Hurricane Omar moves through northern Caribbean

CHRISTIANSTED, U.S. Virgin Islands The powerful core of the storm passed overnight between St. Martin and the U.S. and British Virgin Islands, said Lixion Avila, a hurricane specialist with the U.S. National Hurricane Center in Miami.

"It could have been worse," Avila said. "They were very, very lucky."

Omar knocked down trees, caused some flooding and minor mudslides but there were no immediate reports of deaths or major damage in the U.S. Virgin Islands, said Mark Walters, director of the disaster management agency for the Caribbean territory.

A last-minute shift to the east spared St. Croix, the most populated of the islands.

The nearby British Virgin Islands also emerged largely unscathed, said Deputy Gov.
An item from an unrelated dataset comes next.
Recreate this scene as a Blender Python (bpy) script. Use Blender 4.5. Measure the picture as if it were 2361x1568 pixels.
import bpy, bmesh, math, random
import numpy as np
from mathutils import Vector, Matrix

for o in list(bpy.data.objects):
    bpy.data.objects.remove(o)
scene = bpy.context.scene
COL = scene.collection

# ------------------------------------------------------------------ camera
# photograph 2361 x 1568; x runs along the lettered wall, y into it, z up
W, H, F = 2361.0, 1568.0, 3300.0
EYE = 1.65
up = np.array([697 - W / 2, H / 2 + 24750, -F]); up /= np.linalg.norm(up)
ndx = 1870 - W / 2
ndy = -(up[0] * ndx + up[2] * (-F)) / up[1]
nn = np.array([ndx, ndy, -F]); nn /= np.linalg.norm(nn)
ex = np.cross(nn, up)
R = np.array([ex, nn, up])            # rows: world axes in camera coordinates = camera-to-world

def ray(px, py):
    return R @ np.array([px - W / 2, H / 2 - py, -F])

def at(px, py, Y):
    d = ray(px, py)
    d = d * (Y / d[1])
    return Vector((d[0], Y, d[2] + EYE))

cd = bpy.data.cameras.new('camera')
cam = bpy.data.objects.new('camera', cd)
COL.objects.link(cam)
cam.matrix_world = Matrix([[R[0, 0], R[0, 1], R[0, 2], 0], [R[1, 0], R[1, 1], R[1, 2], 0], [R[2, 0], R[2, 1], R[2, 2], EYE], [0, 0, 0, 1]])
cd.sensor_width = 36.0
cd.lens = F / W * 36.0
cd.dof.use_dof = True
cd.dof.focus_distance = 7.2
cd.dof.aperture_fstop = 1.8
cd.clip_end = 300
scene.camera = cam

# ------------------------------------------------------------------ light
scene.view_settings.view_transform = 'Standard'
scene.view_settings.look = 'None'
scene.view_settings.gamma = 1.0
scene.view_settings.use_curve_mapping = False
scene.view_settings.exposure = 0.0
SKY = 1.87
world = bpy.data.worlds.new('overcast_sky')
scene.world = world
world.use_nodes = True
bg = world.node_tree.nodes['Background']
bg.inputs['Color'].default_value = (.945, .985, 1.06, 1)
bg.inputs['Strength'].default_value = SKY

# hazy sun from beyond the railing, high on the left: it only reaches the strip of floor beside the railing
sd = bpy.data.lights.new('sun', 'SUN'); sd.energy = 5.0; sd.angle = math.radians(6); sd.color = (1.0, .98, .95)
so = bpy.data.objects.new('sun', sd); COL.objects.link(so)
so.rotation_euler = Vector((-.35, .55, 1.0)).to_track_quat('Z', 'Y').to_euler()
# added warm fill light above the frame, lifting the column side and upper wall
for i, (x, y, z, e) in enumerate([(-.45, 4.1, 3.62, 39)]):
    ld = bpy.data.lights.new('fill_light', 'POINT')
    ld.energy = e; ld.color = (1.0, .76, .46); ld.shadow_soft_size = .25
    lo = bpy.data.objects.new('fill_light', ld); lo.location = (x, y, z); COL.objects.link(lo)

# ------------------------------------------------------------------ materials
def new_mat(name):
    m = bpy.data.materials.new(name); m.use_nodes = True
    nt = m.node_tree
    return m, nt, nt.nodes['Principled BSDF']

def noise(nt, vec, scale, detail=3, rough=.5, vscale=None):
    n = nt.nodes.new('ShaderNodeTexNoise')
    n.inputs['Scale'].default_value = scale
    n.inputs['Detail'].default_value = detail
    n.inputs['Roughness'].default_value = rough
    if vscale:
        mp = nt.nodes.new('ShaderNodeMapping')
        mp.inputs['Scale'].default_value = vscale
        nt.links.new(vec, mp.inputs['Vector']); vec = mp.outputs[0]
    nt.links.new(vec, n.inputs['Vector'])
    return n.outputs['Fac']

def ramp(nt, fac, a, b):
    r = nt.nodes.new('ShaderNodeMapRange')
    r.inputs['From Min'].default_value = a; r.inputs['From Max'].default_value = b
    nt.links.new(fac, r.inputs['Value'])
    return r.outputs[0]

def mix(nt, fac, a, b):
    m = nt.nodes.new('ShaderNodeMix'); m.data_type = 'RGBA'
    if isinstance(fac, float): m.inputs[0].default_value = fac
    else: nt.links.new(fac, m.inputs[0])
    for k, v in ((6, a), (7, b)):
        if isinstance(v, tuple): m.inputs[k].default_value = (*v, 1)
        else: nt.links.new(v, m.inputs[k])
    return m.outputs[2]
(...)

Inez Archibald, noting there was little damage beyond some mudslides and scattered debris.

"We did reasonably well actually," Inez told The Associated Press. "We did not get what we expected."

The island's international airport reopened Thursday afternoon, but the Virgin Gorda airport remained closed because of flooding.

Omar began weakening as it headed over the ocean. By late Thursday morning, it was centered about 180 miles (290 kilometers) northeast of the northern Leeward Islands and moving northeast about 23 mph (37 kmh). It had maximum winds of 85 mph (140 kph).

Omar was taking an unusual southwest-to-the-northeast track toward the central North Atlantic, well away from the U.S. mainland.

On Thursday, cleanup crews fanned out across several flooded Caribbean islands, where power and water were slowly being restored.

Ports in Puerto Rico reopened, but remained closed in St. Croix.

In St. Maarten, roads were flooded and littered with tree branches and other debris, but authorities lifted a curfew Thursday afternoon and planned to reopen the main airport on Friday.

Lt. Gov. Franklyn Richards urged people to go to church and give thanks for being spared.

In Dominica, Prime Minister Roosevelt Skerrit toured the island's west coast.

"There is substantial damage to housing, fishing boats and port infrastructure," he said.

On the Puerto Rican island of Vieques, which was brushed by the storm, people returned home from shelters where they spent the night and awaited the resumption of ferry service to the mainland of the U.S. island territory.

"Everything was calm, nothing happened," said Joselyn Ponce of the local office of emergency services.

One death was reported on Puerto Rico's tiny island of Culebra. Authorities say a 55-year-old man collapsed from cardiac arrest while trying to install storm shutters on his house.

The island's Hovensa oil refinery, one of the 10 largest in the world, shut down operations for the storm.

Hurricane Omar forced at least three cruise ships to change course and flights were canceled on several islands.